### Data lines
--------------------------------
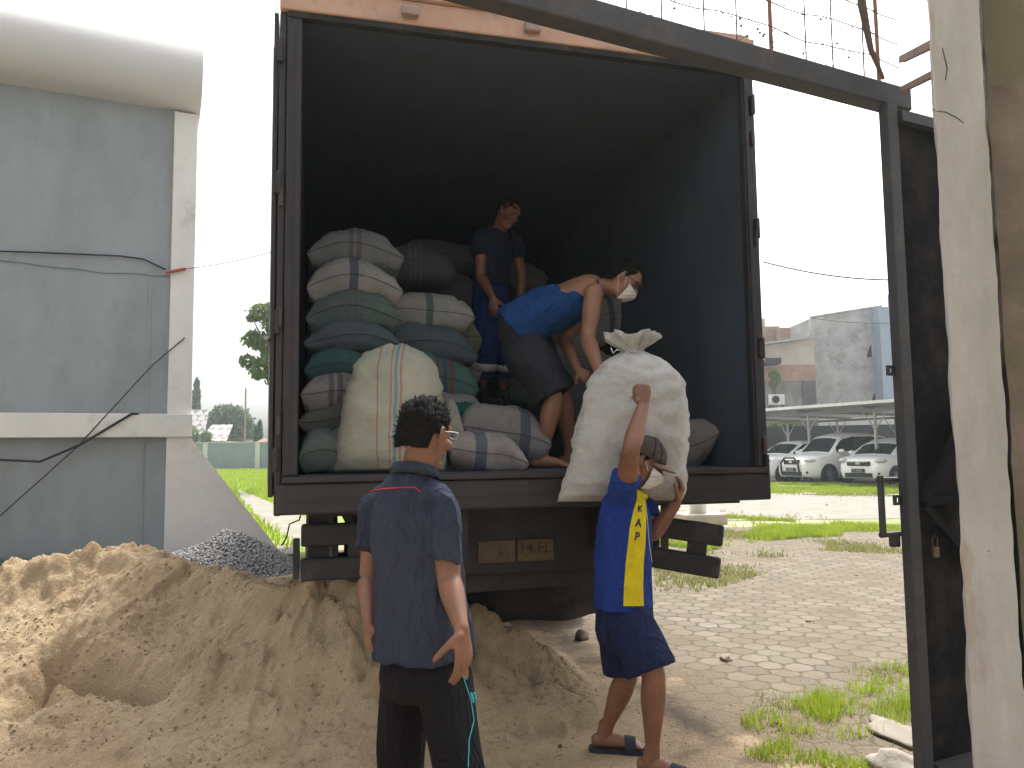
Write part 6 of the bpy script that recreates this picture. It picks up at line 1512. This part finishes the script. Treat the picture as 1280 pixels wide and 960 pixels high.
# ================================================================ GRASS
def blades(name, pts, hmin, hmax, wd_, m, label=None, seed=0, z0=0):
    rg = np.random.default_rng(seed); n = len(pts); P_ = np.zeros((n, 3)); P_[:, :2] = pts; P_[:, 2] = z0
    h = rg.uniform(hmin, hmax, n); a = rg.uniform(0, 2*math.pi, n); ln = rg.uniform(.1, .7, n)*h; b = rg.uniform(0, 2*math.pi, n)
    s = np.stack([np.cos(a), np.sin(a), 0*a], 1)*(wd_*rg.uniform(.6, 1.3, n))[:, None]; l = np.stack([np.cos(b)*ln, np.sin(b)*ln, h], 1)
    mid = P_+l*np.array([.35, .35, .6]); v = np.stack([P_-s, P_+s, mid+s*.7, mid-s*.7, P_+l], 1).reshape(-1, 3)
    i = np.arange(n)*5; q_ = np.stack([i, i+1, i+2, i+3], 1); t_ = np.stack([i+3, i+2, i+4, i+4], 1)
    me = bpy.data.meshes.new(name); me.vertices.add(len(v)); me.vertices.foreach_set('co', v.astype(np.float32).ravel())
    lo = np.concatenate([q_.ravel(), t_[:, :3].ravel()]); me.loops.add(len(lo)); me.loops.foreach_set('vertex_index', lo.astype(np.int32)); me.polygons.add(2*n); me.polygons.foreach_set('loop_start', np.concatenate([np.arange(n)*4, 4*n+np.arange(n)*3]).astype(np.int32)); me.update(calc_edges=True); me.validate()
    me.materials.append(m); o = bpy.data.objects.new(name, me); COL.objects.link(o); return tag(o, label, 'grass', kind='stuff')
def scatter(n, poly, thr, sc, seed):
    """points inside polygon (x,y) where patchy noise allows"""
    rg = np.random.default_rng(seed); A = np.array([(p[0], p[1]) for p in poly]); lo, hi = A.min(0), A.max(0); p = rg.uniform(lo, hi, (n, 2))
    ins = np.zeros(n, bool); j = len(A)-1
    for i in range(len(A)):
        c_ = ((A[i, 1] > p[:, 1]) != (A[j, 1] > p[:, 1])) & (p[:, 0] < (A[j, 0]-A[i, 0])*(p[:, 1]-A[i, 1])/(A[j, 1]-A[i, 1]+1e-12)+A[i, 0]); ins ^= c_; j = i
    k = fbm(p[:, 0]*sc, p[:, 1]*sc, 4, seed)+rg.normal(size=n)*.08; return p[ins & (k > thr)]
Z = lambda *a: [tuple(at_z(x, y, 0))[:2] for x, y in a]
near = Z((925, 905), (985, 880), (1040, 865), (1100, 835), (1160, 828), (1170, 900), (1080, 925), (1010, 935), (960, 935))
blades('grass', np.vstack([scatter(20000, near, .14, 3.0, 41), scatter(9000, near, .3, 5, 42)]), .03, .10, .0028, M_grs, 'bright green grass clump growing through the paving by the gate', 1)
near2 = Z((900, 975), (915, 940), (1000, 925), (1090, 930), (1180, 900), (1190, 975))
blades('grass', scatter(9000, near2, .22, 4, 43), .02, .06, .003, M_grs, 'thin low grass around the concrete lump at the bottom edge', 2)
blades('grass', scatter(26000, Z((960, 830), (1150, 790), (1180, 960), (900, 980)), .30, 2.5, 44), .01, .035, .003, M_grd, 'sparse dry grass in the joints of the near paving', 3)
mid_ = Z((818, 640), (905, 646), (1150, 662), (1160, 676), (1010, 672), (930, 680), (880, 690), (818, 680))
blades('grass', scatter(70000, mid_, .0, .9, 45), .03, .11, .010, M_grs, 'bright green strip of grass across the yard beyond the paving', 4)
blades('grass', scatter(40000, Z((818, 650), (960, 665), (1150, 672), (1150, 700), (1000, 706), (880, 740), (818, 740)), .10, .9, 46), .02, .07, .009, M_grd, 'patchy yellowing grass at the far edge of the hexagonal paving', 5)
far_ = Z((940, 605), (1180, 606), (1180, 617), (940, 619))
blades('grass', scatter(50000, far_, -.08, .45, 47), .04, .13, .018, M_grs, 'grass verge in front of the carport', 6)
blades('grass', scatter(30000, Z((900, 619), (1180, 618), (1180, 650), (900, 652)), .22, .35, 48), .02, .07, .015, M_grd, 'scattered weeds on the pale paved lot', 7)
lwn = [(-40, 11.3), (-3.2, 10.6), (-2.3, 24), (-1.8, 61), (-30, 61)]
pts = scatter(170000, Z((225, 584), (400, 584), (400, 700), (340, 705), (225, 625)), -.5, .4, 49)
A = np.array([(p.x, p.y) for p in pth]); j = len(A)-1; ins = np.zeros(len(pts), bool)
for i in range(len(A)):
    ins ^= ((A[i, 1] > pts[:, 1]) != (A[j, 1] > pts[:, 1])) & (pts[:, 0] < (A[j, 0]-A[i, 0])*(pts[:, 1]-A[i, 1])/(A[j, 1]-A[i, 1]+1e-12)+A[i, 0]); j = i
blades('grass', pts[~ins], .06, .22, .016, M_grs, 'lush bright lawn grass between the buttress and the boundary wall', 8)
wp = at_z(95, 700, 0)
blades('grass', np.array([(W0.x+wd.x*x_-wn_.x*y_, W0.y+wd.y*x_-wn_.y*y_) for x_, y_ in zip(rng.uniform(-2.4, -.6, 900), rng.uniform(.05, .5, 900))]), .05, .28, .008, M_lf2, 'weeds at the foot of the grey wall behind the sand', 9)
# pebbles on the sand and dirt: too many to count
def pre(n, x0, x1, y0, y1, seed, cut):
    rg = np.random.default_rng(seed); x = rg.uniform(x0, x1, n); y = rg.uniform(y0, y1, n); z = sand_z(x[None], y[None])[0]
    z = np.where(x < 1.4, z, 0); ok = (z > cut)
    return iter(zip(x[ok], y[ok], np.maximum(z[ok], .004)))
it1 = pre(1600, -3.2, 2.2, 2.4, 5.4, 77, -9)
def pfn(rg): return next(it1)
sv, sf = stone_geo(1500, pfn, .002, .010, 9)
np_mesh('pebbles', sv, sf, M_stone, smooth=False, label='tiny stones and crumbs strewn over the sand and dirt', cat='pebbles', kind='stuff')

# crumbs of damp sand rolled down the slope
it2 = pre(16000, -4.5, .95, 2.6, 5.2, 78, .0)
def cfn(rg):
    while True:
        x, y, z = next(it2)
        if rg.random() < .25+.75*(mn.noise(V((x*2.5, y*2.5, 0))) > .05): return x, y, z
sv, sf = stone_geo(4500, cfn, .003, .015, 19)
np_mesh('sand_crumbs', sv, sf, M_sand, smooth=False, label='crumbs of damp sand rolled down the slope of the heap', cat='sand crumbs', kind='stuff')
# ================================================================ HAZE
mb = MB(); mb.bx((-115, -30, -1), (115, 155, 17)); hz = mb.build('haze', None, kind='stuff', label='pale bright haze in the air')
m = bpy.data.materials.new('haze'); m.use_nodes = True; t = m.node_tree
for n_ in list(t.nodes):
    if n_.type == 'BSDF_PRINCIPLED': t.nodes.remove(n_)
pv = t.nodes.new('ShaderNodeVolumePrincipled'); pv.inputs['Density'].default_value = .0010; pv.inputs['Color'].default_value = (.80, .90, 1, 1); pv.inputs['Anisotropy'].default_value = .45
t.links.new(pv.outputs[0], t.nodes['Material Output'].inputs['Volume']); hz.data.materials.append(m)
--------------------------------
### Aim
The material above holds pictures; copy everything else in it exactly.

### Task result
Write part 6 of the bpy script that recreates this picture. It picks up at line 1512. This part finishes the script. Treat the picture as 1280 pixels wide and 960 pixels high.
# ================================================================ GRASS
def blades(name, pts, hmin, hmax, wd_, m, label=None, seed=0, z0=0):
    rg = np.random.default_rng(seed); n = len(pts); P_ = np.zeros((n, 3)); P_[:, :2] = pts; P_[:, 2] = z0
    h = rg.uniform(hmin, hmax, n); a = rg.uniform(0, 2*math.pi, n); ln = rg.uniform(.1, .7, n)*h; b = rg.uniform(0, 2*math.pi, n)
    s = np.stack([np.cos(a), np.sin(a), 0*a], 1)*(wd_*rg.uniform(.6, 1.3, n))[:, None]; l = np.stack([np.cos(b)*ln, np.sin(b)*ln, h], 1)
    mid = P_+l*np.array([.35, .35, .6]); v = np.stack([P_-s, P_+s, mid+s*.7, mid-s*.7, P_+l], 1).reshape(-1, 3)
    i = np.arange(n)*5; q_ = np.stack([i, i+1, i+2, i+3], 1); t_ = np.stack([i+3, i+2, i+4, i+4], 1)
    me = bpy.data.meshes.new(name); me.vertices.add(len(v)); me.vertices.foreach_set('co', v.astype(np.float32).ravel())
    lo = np.concatenate([q_.ravel(), t_[:, :3].ravel()]); me.loops.add(len(lo)); me.loops.foreach_set('vertex_index', lo.astype(np.int32)); me.polygons.add(2*n); me.polygons.foreach_set('loop_start', np.concatenate([np.arange(n)*4, 4*n+np.arange(n)*3]).astype(np.int32)); me.update(calc_edges=True); me.validate()
    me.materials.append(m); o = bpy.data.objects.new(name, me); COL.objects.link(o); return tag(o, label, 'grass', kind='stuff')
def scatter(n, poly, thr, sc, seed):
    """points inside polygon (x,y) where patchy noise allows"""
    rg = np.random.default_rng(seed); A = np.array([(p[0], p[1]) for p in poly]); lo, hi = A.min(0), A.max(0); p = rg.uniform(lo, hi, (n, 2))
    ins = np.zeros(n, bool); j = len(A)-1
    for i in range(len(A)):
        c_ = ((A[i, 1] > p[:, 1]) != (A[j, 1] > p[:, 1])) & (p[:, 0] < (A[j, 0]-A[i, 0])*(p[:, 1]-A[i, 1])/(A[j, 1]-A[i, 1]+1e-12)+A[i, 0]); ins ^= c_; j = i
    k = fbm(p[:, 0]*sc, p[:, 1]*sc, 4, seed)+rg.normal(size=n)*.08; return p[ins & (k > thr)]
Z = lambda *a: [tuple(at_z(x, y, 0))[:2] for x, y in a]
near = Z((925, 905), (985, 880), (1040, 865), (1100, 835), (1160, 828), (1170, 900), (1080, 925), (1010, 935), (960, 935))
blades('grass', np.vstack([scatter(20000, near, .14, 3.0, 41), scatter(9000, near, .3, 5, 42)]), .03, .10, .0028, M_grs, 'bright green grass clump growing through the paving by the gate', 1)
near2 = Z((900, 975), (915, 940), (1000, 925), (1090, 930), (1180, 900), (1190, 975))
blades('grass', scatter(9000, near2, .22, 4, 43), .02, .06, .003, M_grs, 'thin low grass around the concrete lump at the bottom edge', 2)
blades('grass', scatter(26000, Z((960, 830), (1150, 790), (1180, 960), (900, 980)), .30, 2.5, 44), .01, .035, .003, M_grd, 'sparse dry grass in the joints of the near paving', 3)
mid_ = Z((818, 640), (905, 646), (1150, 662), (1160, 676), (1010, 672), (930, 680), (880, 690), (818, 680))
blades('grass', scatter(70000, mid_, .0, .9, 45), .03, .11, .010, M_grs, 'bright green strip of grass across the yard beyond the paving', 4)
blades('grass', scatter(40000, Z((818, 650), (960, 665), (1150, 672), (1150, 700), (1000, 706), (880, 740), (818, 740)), .10, .9, 46), .02, .07, .009, M_grd, 'patchy yellowing grass at the far edge of the hexagonal paving', 5)
far_ = Z((940, 605), (1180, 606), (1180, 617), (940, 619))
blades('grass', scatter(50000, far_, -.08, .45, 47), .04, .13, .018, M_grs, 'grass verge in front of the carport', 6)
blades('grass', scatter(30000, Z((900, 619), (1180, 618), (1180, 650), (900, 652)), .22, .35, 48), .02, .07, .015, M_grd, 'scattered weeds on the pale paved lot', 7)
lwn = [(-40, 11.3), (-3.2, 10.6), (-2.3, 24), (-1.8, 61), (-30, 61)]
pts = scatter(170000, Z((225, 584), (400, 584), (400, 700), (340, 705), (225, 625)), -.5, .4, 49)
A = np.array([(p.x, p.y) for p in pth]); j = len(A)-1; ins = np.zeros(len(pts), bool)
for i in range(len(A)):
    ins ^= ((A[i, 1] > pts[:, 1]) != (A[j, 1] > pts[:, 1])) & (pts[:, 0] < (A[j, 0]-A[i, 0])*(pts[:, 1]-A[i, 1])/(A[j, 1]-A[i, 1]+1e-12)+A[i, 0]); j = i
blades('grass', pts[~ins], .06, .22, .016, M_grs, 'lush bright lawn grass between the buttress and the boundary wall', 8)
wp = at_z(95, 700, 0)
blades('grass', np.array([(W0.x+wd.x*x_-wn_.x*y_, W0.y+wd.y*x_-wn_.y*y_) for x_, y_ in zip(rng.uniform(-2.4, -.6, 900), rng.uniform(.05, .5, 900))]), .05, .28, .008, M_lf2, 'weeds at the foot of the grey wall behind the sand', 9)
# pebbles on the sand and dirt: too many to count
def pre(n, x0, x1, y0, y1, seed, cut):
    rg = np.random.default_rng(seed); x = rg.uniform(x0, x1, n); y = rg.uniform(y0, y1, n); z = sand_z(x[None], y[None])[0]
    z = np.where(x < 1.4, z, 0); ok = (z > cut)
    return iter(zip(x[ok], y[ok], np.maximum(z[ok], .004)))
it1 = pre(1600, -3.2, 2.2, 2.4, 5.4, 77, -9)
def pfn(rg): return next(it1)
sv, sf = stone_geo(1500, pfn, .002, .010, 9)
np_mesh('pebbles', sv, sf, M_stone, smooth=False, label='tiny stones and crumbs strewn over the sand and dirt', cat='pebbles', kind='stuff')

# crumbs of damp sand rolled down the slope
it2 = pre(16000, -4.5, .95, 2.6, 5.2, 78, .0)
def cfn(rg):
    while True:
        x, y, z = next(it2)
        if rg.random() < .25+.75*(mn.noise(V((x*2.5, y*2.5, 0))) > .05): return x, y, z
sv, sf = stone_geo(4500, cfn, .003, .015, 19)
np_mesh('sand_crumbs', sv, sf, M_sand, smooth=False, label='crumbs of damp sand rolled down the slope of the heap', cat='sand crumbs', kind='stuff')
# ================================================================ HAZE
mb = MB(); mb.bx((-115, -30, -1), (115, 155, 17)); hz = mb.build('haze', None, kind='stuff', label='pale bright haze in the air')
m = bpy.data.materials.new('haze'); m.use_nodes = True; t = m.node_tree
for n_ in list(t.nodes):
    if n_.type == 'BSDF_PRINCIPLED': t.nodes.remove(n_)
pv = t.nodes.new('ShaderNodeVolumePrincipled'); pv.inputs['Density'].default_value = .0010; pv.inputs['Color'].default_value = (.80, .90, 1, 1); pv.inputs['Anisotropy'].default_value = .45
t.links.new(pv.outputs[0], t.nodes['Material Output'].inputs['Volume']); hz.data.materials.append(m)